Individual arriving in France with intention to reside there indefinitely will become a tax resident the day following the arrival, however for those wishing to spend a long holiday in France in your holiday home caution is advised, as you might accidentally meet one of the aforementioned conditions and become subject to French tax obligations. The subject only becomes more complex, if multiple countries are involved, requiring familiarizing oneself with tax treaties involved. French tax authorities will respect all signed double taxation treaties.

Property – unexpected hurdle

When it comes to properties, there are a lot of aspects to take into consideration and France makes it no less problematic. French property taxes are one thing to keep in mind, but another is less obvious yet just as important – ownership and inheritance. In France there are ‘forced heirship’ rules, which means that leaving inheritance to be solved in traditional way might bring unexpected results. It is highly recommended for all interested in buying property in France to familiarize themselves with this topic in order to avoid unpleasant consequences at the later time.

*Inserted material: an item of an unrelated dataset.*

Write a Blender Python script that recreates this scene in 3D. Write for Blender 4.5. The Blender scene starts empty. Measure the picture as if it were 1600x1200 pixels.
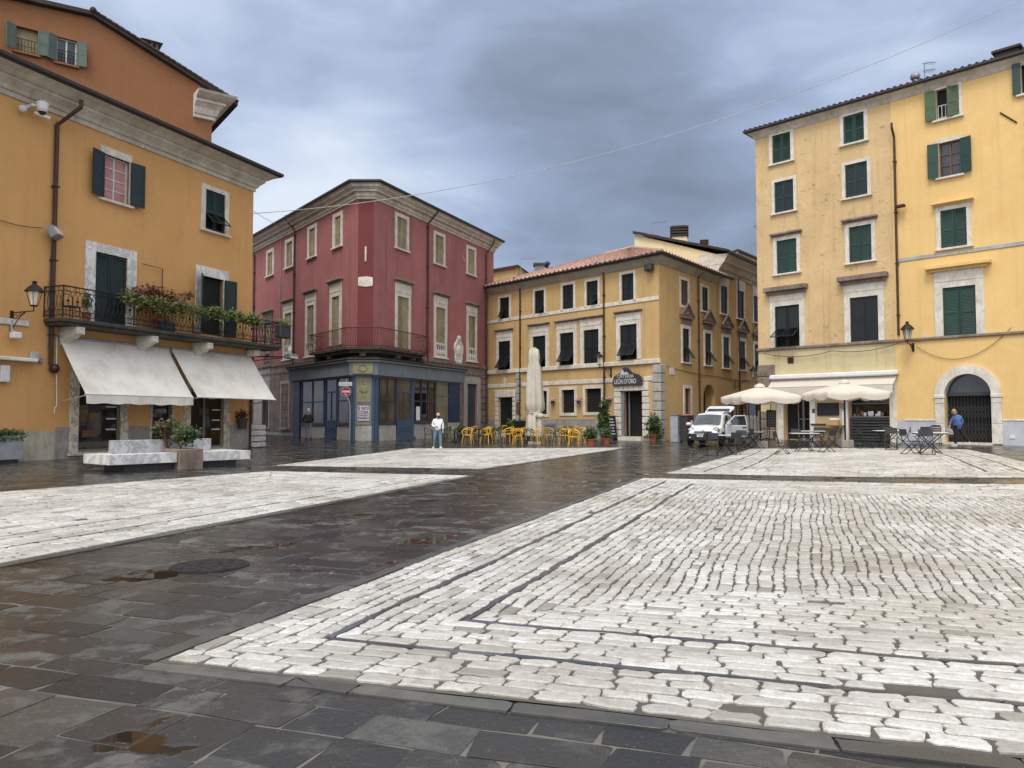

Rental property – French income tax and more

Net taxable income from French rental property is subject to French income tax, with French residents having to pay tax for foreign properties as well. Tax regimes concerning rental property are a sophisticated topic that should be considered with caution.

Another tax, which is worthy of attention is CFE (Cotisation Foncière des Enterprises), paid annually based on theoretical rental value of the owned property, this tax is based on a calendar year, not tax year. If you are a business owner do not be surprised, if tax authorities decide to send you a tax notice. There are many professions exempt from this tax, furthermore turnover less than 5.000,00 EUR allows you to request exoneration from local tax office.

Sales tax

When selling property in France you will be subject to capital gains tax, payable from income gained on sales, and Social Charges. In essence, this tax applies to the difference between sale and original purchase price of the property, however there are additional circumstances to this tax – sale of resident’s main residence is exempt from it. Additionally, property that has been owned for over 22 years is exempt from this tax, while owning it for over 30 years exempts from Social Charges.

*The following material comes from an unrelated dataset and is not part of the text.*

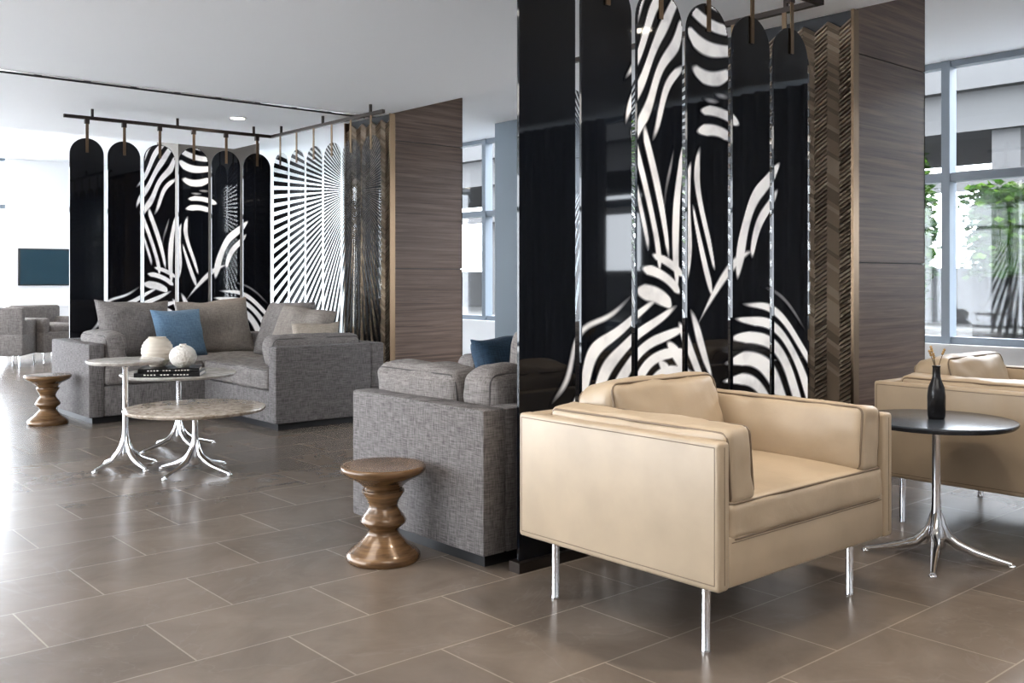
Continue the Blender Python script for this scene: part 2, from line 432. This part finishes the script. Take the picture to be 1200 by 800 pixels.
def fan_quads(cx,cz):
    out=[]; step=.058; a=0
    while a<2*pi:
        a0,a1=a,a+step*.54; R=3.2; r=.10
        out.append([(cx+r*math.cos(a0),cz+r*math.sin(a0)),(cx+R*math.cos(a0),cz+R*math.sin(a0)),(cx+R*math.cos(a1),cz+R*math.sin(a1)),(cx+r*math.cos(a1),cz+r*math.sin(a1))])
        a+=step
    return out
def screen(loc, ylen_sign, xleg_len, yleg_x, yleg_start, yleg_n):
    e=root('hanging_panel_screen',loc)
    bmk=bmesh.new(); bmr=bmesh.new(); bmg=bmesh.new(); bmw=bmesh.new()
    pw=xleg_len/6
    for i in range(6):
        u0=i*pw; u1=u0+pw-.035
        st=stadium(u0,u1,ZB,ZT)
        f=[bmk.verts.new((u,-.006,z)) for u,z in st]; g=[bmk.verts.new((u,.006,z)) for u,z in st]
        bmk.faces.new(f); bmk.faces.new(g[::-1])
        for k in range(len(f)): bmk.faces.new((f[k-1],f[k],g[k],g[k-1]))
        m=(u0+u1)/2
        box(bmr,m-.013,m+.013,-.014,-.008,ZT-.13,2.57,mi=1); box(bmr,m-.02,m+.02,-.016,.012,2.53,2.57)
    box(bmr,-.05,yleg_x+.015,-.015,.015,2.57,2.60)
    y0,y1=sorted((0,ylen_sign*(yleg_start+yleg_n*.335)))
    box(bmr,yleg_x-.015,yleg_x+.015,y0,y1,2.57,2.60)
    for t in (0.1,.5,.9):
        box(bmr,t*yleg_x-.01,t*yleg_x+.01,-.01,.01,2.60,CE); yy=y0+(y1-y0)*t; box(bmr,yleg_x-.01,yleg_x+.01,yy-.01,yy+.01,2.60,CE)
    box(bmr,-.02,xleg_len,-.03,.03,0,ZB); box(bmr,yleg_x-.03,yleg_x+.03,y0,y1,0,ZB-.002)
    fq=fan_quads(1.62,1.93)
    for i in range(yleg_n):
        u0=yleg_start+i*.335; u1=u0+.30
        st=stadium(u0,u1,ZB,ZT)
        f=[bmg.verts.new((yleg_x-.005,ylen_sign*u,z)) for u,z in st]; g=[bmg.verts.new((yleg_x+.005,ylen_sign*u,z)) for u,z in st]
        bmg.faces.new(f); bmg.faces.new(g[::-1])
        for k in range(len(f)): bmg.faces.new((f[k-1],f[k],g[k],g[k-1]))
        for q in fq:
            c=clip(q,st)
            if len(c)>2: bmw.faces.new([bmw.verts.new((yleg_x-.0065,ylen_sign*a,b)) for a,b in c])
        m=ylen_sign*(u0+u1)/2
        box(bmr,yleg_x-.014,yleg_x-.008,m-.013,m+.013,ZT-.13,2.57,mi=1)
    fin('black_panels',bmk,M_black,e,smooth=False); artmesh(e,xleg_len)
    fin('rail_and_rods',bmr,[M_dark,M_bronze],e,smooth=False); fin('glass_panels',bmg,M_pglass,e,smooth=False)
    fin('sunburst_print',bmw,M_artk,e,smooth=False)
screen((2.50,2.84,0), 1, 2.03, 2.12, .06, 6)
screen((2.78,9.25,0), -1, 2.0, 1.98, .06, 6)

# ------------------------------------------------------------------ leather armchair
def armchair(loc):
    e=root('leather_armchair',loc)
    bm=bmesh.new()
    for s in (-1,1):
        a,b=sorted((s*.5,s*.445)); box(bm,a,b,-.435,.435,.22,.655,bev=.012,seg=3)
    box(bm,-.446,.446,.38,.434,.22,.654,bev=.012,seg=3)
    fin('frame_panels',bm,M_leatherf,e)
    boxo('seat_rail',(-.446,.446,-.43,.39,.222,.375),M_leatherf,e,bev=.010)
    bm=bmesh.new()
    for x in (-.5,.5):
        for zz in (.240,.640):
            tube(bm,[(x*.999,-.42,zz),(x*.999,.42,zz)],.0018,6)
        for s in (-1,1): tube(bm,[(x*.999,s*.42,.24),(x*.999,s*.42,.64)],.0018,6)
    for x in (-.472,.472): tube(bm,[(x,-.4345,.24),(x,-.4345,.64)],.0018,6)
    tube(bm,[(-.43,-.4295,.355),(.43,-.4295,.355)],.0018,6)
    fin('seam_stitching',bm,M_leather_pipe,e)
    cushion('seat_cushion',(0,-.03,.415),(.885,.81,.12),.026,(0,.004,.022),M_leather,e,pipe=M_leather_pipe,seed=1,piper=.004,n=27,wr=.007)
    for i,s in enumerate((-1,1)):
        cushion('arm_cushion_%d'%(i+1),(s*.372,-.045,.572),(.125,.76,.230),.026,(.020,.003,.006),M_leather,e,rot=(0,s*.10,0),pipe=M_leather_pipe,axis=0,seed=3+i,wr=.010,piper=.004,n=27)
    cushion('back_cushion',(0,.235,.600),(.60,.19,.31),.042,(.005,.03,.012),M_leather,e,rot=(-.25,0,0),pipe=M_leather_pipe,axis=1,seed=7,wr=.015,piper=.004,n=27)
    bm=bmesh.new()
    for x in (-.41,.41):
        for y in (-.32,.34): lathe(bm,[(0,0),(.015,0),(.016,.004),(.0135,.01),(.0135,.222),(0,.222)],20,(x,y,0))
    fin('legs',bm,M_chrome,e)
armchair((2.80,2.175,0))
armchair((4.76,1.905,0))

# ------------------------------------------------------------------ L sofa
def sofa(loc,Lx,W2,s,throw,near):
    e=root('sectional_sofa',loc); D=.95
    def B(x0,x1,y0,y1,z0,z1): return (x0,x1,min(s*y0,s*y1),max(s*y0,s*y1),z0,z1)
    bm=bmesh.new(); box(bm,*B(.04,Lx-.04,.04,D-.04,0,.06)); box(bm,*B(Lx-D+.04,Lx-.04,D-.05,W2-.04,0,.06)); fin('plinth',bm,M_plinth,e,smooth=False)
    bm=bmesh.new()
    bv=.014
    box(bm,*B(0,.12,0,D,.05,.62),bev=bv); box(bm,*B(.118,Lx,0,.12,.05,.62),bev=bv)
    box(bm,*B(Lx-.12,Lx,.118,W2,.05,.62),bev=bv); box(bm,*B(Lx-D,Lx-.118,W2-.12,W2,.05,.62),bev=bv)
    box(bm,*B(.118,Lx-.118,.118,D-.005,.05,.29),bev=bv); box(bm,*B(Lx-D+.005,Lx-.118,D-.02,W2-.118,.05,.29),bev=bv)
    fin('frame',bm,M_grey,e)
    def C(n,x0,x1,y0,y1,z0,z1,r,puff,mat=M_greyl,rot=(0,0,0),ax=2,seed=0):
        cushion(n,((x0+x1)/2,s*(y0+y1)/2,(z0+z1)/2),(x1-x0,abs(y1-y0),z1-z0),r,puff,mat,e,rot=rot,pipe=M_gpipe,axis=ax,seed=seed,wr=.012,piper=.003,n=17)
    C('seat_cushion_1',.12,Lx-D,.12,D+.01,.29,.45,.035,(0,0,.02),seed=11)
    C('seat_cushion_2',Lx-D-.01,Lx-.12,.12,D,.29,.45,.035,(0,0,.02),seed=12)
    C('seat_cushion_3',Lx-D-.01,Lx-.12,D,W2-.12,.29,.45,.035,(0,0,.02),seed=13)
    zt=.745 if near else .70
    C('arm_cushion_1',.13,.30,.33,D+.0,.45,zt,.05,(.03,0,.01),ax=0,rot=(0,-.12,0),seed=14)
    if near:
        C('corner_cushion',.13,.42,.12,.31,.45,.75,.05,(0,.03,.02),ax=1,seed=15)
        for i in range(2):
            C('back_cushion_%d'%(i+1),.39+i*.77,1.10+i*.77,.15,.34,.44,.91,.06,(0,.05,.02),ax=1,rot=(s*.18,0,.05*(i-.5)),seed=16+i)
        C('back_cushion_3',Lx-.34,Lx-.14,.55,1.2,.44,.80,.07,(.04,0,.03),ax=0,rot=(0,.18,0),seed=20)
    else:
        pillow('back_pillow_1',(.60,-.27,.67),.64,.56,.24,M_greyl,e,rot=(-.30,.03,.02),seed=1)
        pillow('back_pillow_2',(1.34,-.27,.67),.66,.56,.24,M_warm,e,rot=(-.34,-.06,-.08),seed=2)
        pillow('back_pillow_3',(1.66,-.95,.67),.62,.54,.24,M_greyl,e,rot=(-.38,0,-1.45),seed=3)
        pillow('back_pillow_4',(1.56,-1.42,.66),.56,.50,.20,M_warm,e,rot=(-.45,.1,-1.2),seed=4)
    C('arm_cushion_2',Lx-D+.03,Lx-.13,W2-.30,W2-.12,.45,.69,.055,(0,.03,.01),ax=1,rot=(s*-.05,0,0),seed=22)
    for (x,y,z,w_,rz,tx,mt) in throw:
        pillow('throw_pillow',(x,s*y,z),w_,w_*.95,.15,mt,e,rot=(tx,0,rz),seed=x)
sofa((2.40,2.93,0),2.0,1.7,1,[(1.12,1.22,.64,.36,.1,-.3,M_navy)],True)
sofa((2.50,8.80,0),1.88,2.2,-1,[(.90,.50,.655,.46,.12,-.35,M_blue),(1.50,1.78,.60,.38,-.5,-.3,M_cream)],False)

# ------------------------------------------------------------------ stools
def stool(loc):
    bm=bmesh.new()
    lathe(bm,[(0,.372),(.10,.374),(.155,.381),(.165,.381),(.171,.374),(.169,.360),(.155,.345),(.105,.320),(.078,.296),(.075,.285),(.084,.281),(.085,.274),(.066,.245),(.057,.222),(.06,.208),(.082,.178),(.092,.160),(.090,.150),(.066,.130),(.060,.118),(.066,.104),(.100,.066),(.135,.040),(.148,.026),(.149,.010),(.142,0),(0,0)],64)
    fin('turned_stool',bm,M_stool,None,loc,ang=50)
stool((2.20,3.32,0)); stool((2.28,8.12,0))

# ------------------------------------------------------------------ pedestal tables
def pedestal(loc,h,r,spread,top,rz=0.3,name='pedestal_table'):
    e=root(name,loc,rz)
    bm=bmesh.new(); lathe(bm,[(0,h-.022),(r-.012,h-.022),(r-.003,h-.014),(r,h-.006),(r-.003,h-.001),(r-.008,h),(0,h)],72); fin('top',bm,top,e)
    bm=bmesh.new()
    lathe(bm,[(0,h-.022),(.06,h-.022),(.06,h-.028),(.022,h-.040),(.0165,h-.05),(.0165,.26),(.019,.20),(.026,.14),(.036,.10),(.036,.06),(.02,.045),(0,.045)],32)
    for k in range(4):
        a=pi/2*k; ca,sa=math.cos(a),math.sin(a)
        pr=[(.012,.19,.010),(.022,.14,.015),(.040,.10,.019),(.075,.068,.019),(spread*.5,.045,.016),(spread*.75,.028,.013),(spread*.93,.016,.011),(spread,.012,.010)]
        tube(bm,[(ca*q,sa*q,z) for q,z,_ in pr],[w for _,_,w in pr],12)
        lathe(bm,[(0,0),(.014,0),(.016,.004),(.014,.010),(0,.018)],16,(ca*spread,sa*spread,0))
    fin('base',bm,M_chrome,e,ang=60)
    return e
pedestal((2.10,5.93,0),.645,.22,.20,M_marble,.25)
pedestal((2.36,5.53,0),.38,.40,.25,M_trav,.45)
pedestal((2.61,6.38,0),.505,.37,.26,M_marble,.15)
pedestal((3.88,1.86,0),.565,.30,.27,M_slate,.4)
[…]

Gains over 50.000,00 EUR are taxed with surcharges, at rates gradually increasing with gains starting at 2% up to 6%. These taxes are applied on the same rules to both residents and non-residents, with capital gains tax rates standing at 19% and Social Charges at 17.2% (with possibility of reducing the rates by submitting S1 form).

Notary’s fee

Buying property is always a huge expense and when it comes to buying property in France you will encounter a bill with a very misguiding name – notary’s fee. This fee is not actually received in full by notary, rather it is a sum of actual fee and other costs involved, which notary will include. The notary’s fee constitutes of:

  • Actual fee received by notary
  • Stamp duty – tax on buying house, tax rate is dependent on age of the property
  • VAT – tax paid on properties less than 5 years old as well as on actual notary’s fee
  • If you are not making use of estate agent services, costs such as land registration, property security, etc. will also be included

Notary will also provide help with understanding applicable tax exemptions, calculating owed tax as well as provide documents required to fill French income tax return.

Wealth tax

Wealth tax is an annual tax on property, applicable when total value of taxable property assets exceeds 1.300.000,00 EUR. For non-residents it concerns only real estate located in France, however residents will be allowed to apply a reduction on value of their French real estate that is their main residence for the purposes of calculation of annual wealth tax.

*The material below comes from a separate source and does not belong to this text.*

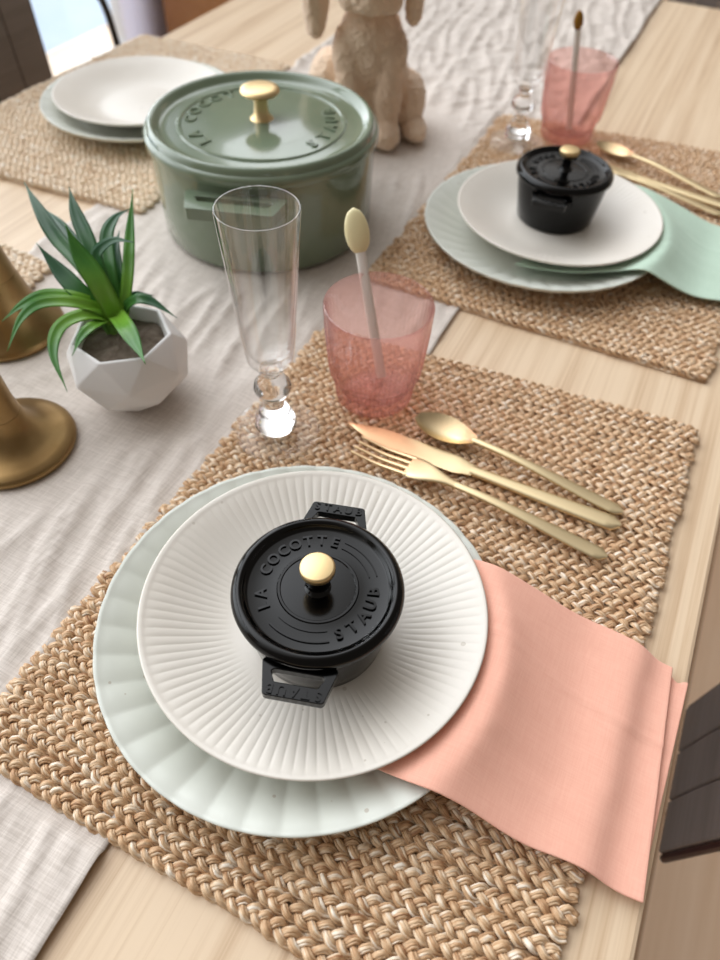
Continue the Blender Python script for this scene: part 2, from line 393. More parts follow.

Wealth tax rate is calculated according to the value of the property, with first 800.000,00 EUR being exempt from tax. Rates are applied at the progressively increasing values starting at 0.5% up to 1.5%. Value of property can be lowered due to factors such as mortgage and transfer of assets, there is also a discount available for properties with sitting tenants, which is dependent on the circumstances.

Succession tax

Inheritance tax is charged on each beneficiary individually, which may bring some confusion especially when ‘forced heirship’ is taken into consideration. Rate at which this tax is applied depends on relationship with the deceased and value of inheritance received. It is highly recommended for any owner of property in France to be familiar with regulations concerning this aspect, as there are many issues arising in connection with unsatisfactory results of inheritance being dealt with according to the standard rules set by the French law.

Local property taxes

There are two types of tax that could be included in this category – land tax (taxe foncière) and habitation or housing tax (taxe d’habitation). Of these two local taxes, habitation tax was abolished as of 2023, previously it was applied to the occupier of the property, while the second one, land tax is applied to the owner of the property with both of them applying rates according to the local authorities. Land tax is paid annually, with payment reminder sent in the final quarter of the year – in regard to this tax it is possible to choose a different payment option such as monthly direct debit.

Double taxation

If you are a resident of France, you are required to pay taxes on worldwide income there, that however poses a question – what about taxes paid in the country where income occurred? Double taxation treaties generally allow to solve this matter in a simple way – paid tax will be considered as foreign tax credits and offset against tax liabilities in France, although some treaties have clausulae with exclusive taxation, etc. To claim foreign tax credits, it is necessary to report it on tax return form 2047 and 2042. Excess foreign tax credits will be carried forward for up to three next years and offset the tax incurred in those periods.


Due to complexity of the subject of properties, their sales and purchases as well as other involved aspects, it is highly recommended to seek advice of experts, who will provide help on the individual basis after familiarizing themselves with the circumstances.